The only problem is that the airline industry is hell-bent on delivering "improved" clones of 707 and any original thinking has been carefully eliminated from the ranks of engineers and designers.
Nevil Shute's autobiography "Slide Rule".
He was a mathematician on the R100 project.
If I recall the book correctly (it -was- a very long time ago I read it), the R100 was a sister ship to the R101. One was built as a project run by the state, the other was a private run project.

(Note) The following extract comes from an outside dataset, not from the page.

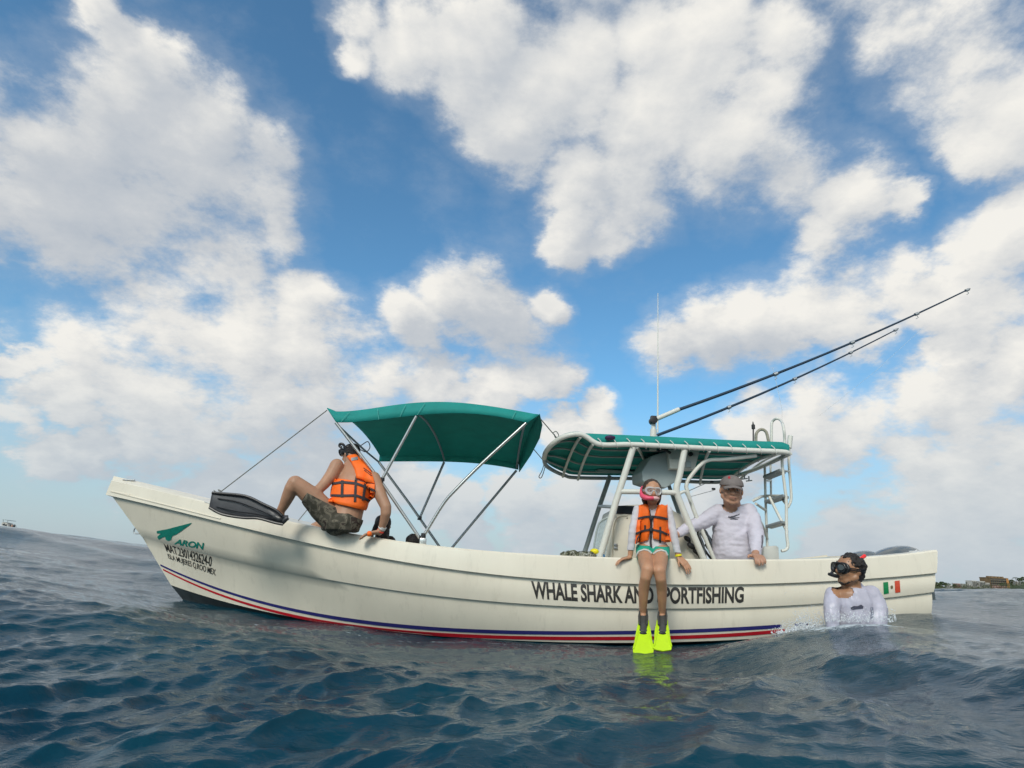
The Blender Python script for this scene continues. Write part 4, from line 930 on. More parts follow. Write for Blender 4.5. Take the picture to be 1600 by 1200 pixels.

Guess which was quicker, lighter, less overrun and didn't catch fire?
W and John Stag
Why would Boeing want to make itself look good just because reportedly happy people are disembarking from a competitor's ultra-modern airliner? Boeing is all sweetness 'n' light, doncherknow?
Hehe.
Good on ya, guys.
A380 touches down and Boeing is leaping up and down yelling "It's All About Meeeeeee!" by trotting out what is effectively old tech with a slightly newer (but still old) spin and not (at the moment) particularly feasable due to problems with the production of hydrogen - and touting it as the Future of Aviation(tm).
Bollocks.
Boeing needs all the military support it can get because it's in grave danger of losing the commercial sector.
Actually, Boeing have taken back control of the commercial sector in the last 2 years. Airbus pre-2005 (post 2001) were the largest seller of commerical aircraft, now Boeing are back in front, especially thanks to the 787 (700+ orders already!)...
But true this is just a publicity stunt to try and take some of the linelight away from Airbus...
I seriously doubt that Boeing is in any danger of "losing the commercial sector". Boeing like Airbus have their ups and downs, but the market has to know that having two competitors levels the playing field.
It's in everyone's interest that both companies stay afloat, just to be able to play one against the other.